No cabo Espichel, durante a Idade Média, surge um culto à Nossa Senhora da Pedra Mua com início conhecido de peregrinações em 1366. A palavra mua é uma corruptela da palavra mula, que vem da seguinte lenda: “Dois idosos, um de Alcabideche e outro da Caparica, sonharam com uma luz a brilhar no cabo Espichel que a Virgem lhes recomendara seguir. Ambos se puseram a caminho seguindo a misteriosa luz que continuava a brilhar todas as noites. Quando chegaram ao cabo ficaram maravilhados ao verem a imagem da Virgem Maria montada numa mula que subira a escarpada arriba deixando nas pedras as marcas das suas patas.” Destes tempos resta-nos a ermida da Memória (1428) de arquitectura mudéjar, enigmática marca islâmica que foi ficando neste promontório sagrado.

A subida que podemos fazer hoje à “escarpada arriba” a norte do Cabo revela-nos a razão desta atribuição divina que deixou “nas pedras as marcas das suas patas”. As placas calcárias quase verticais desta elevação foram escorregando e numa delas apareceram pegadas de dinossauros perfeitamente marcadas e visíveis que foram atribuídas à mula que transportava a Nossa Senhora até ao alto do cabo Espichel. Quase pedimos desculpa por estragar o mito e o culto com esta trivial explicação científica, mas como só no século XX foram identificadas os rastos dos dinossauros, durante seis séculos o culto foi enraizando e tomando conta do lugar. O culto a Nossa Senhora do Cabo baseia-se num sistema anual de rotação da imagem de Nossa Senhora, que passa um ano em cada uma das 26 freguesias do Círio Saloio, mantendo-se assim o “giro das freguesias” que se encontravam no cabo Espichel para a entrega da imagem e alfaias, durante a semana da Ascensão.
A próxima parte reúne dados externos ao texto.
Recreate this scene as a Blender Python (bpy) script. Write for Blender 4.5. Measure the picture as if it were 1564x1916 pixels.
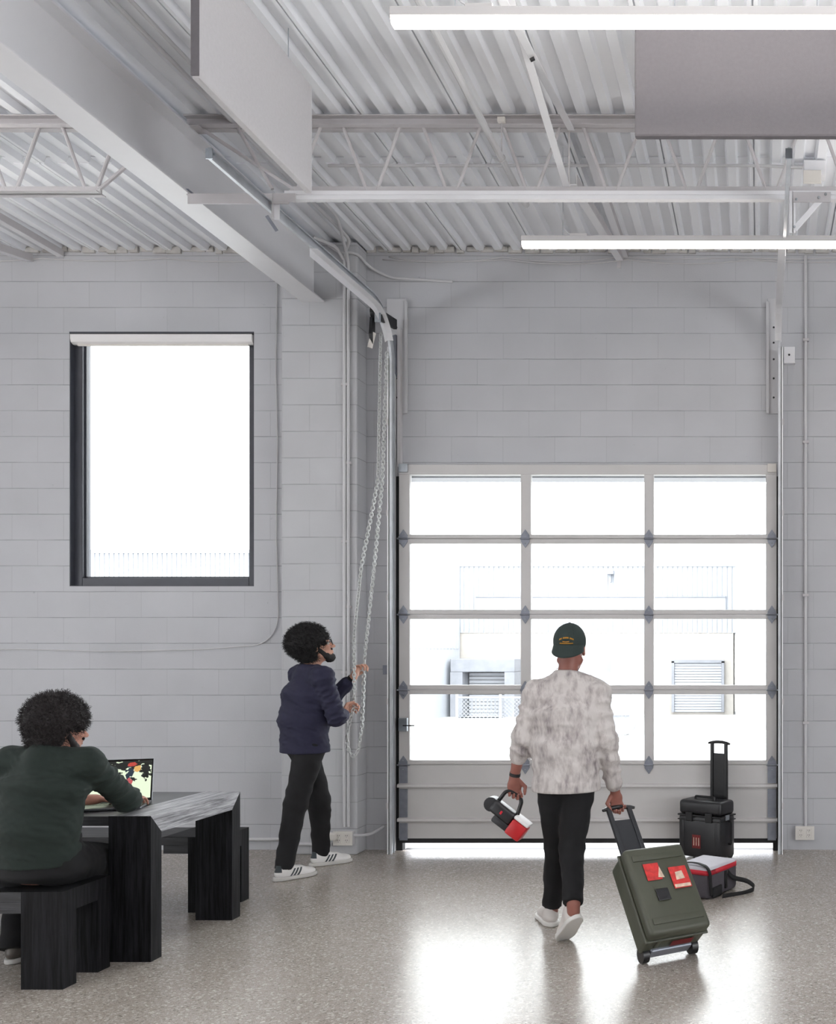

Sacralizou-se assim este santuário e nele restam as marcas construídas e paira a memória de uma devoção sentida e muito festejada.

Para louvar a Deus, pedir e agradecer à Nossa Senhora do Cabo, foram sendo ritualmente mantidas peregrinações que traziam a imagem de Belém, atravessavam de barco e faziam em procissão todo o areal da Costa da Caparica. Subiam ao cabo e as orações e músicas acompanhavam-se de grandes festas profanas com bailes e romarias, touradas e até óperas.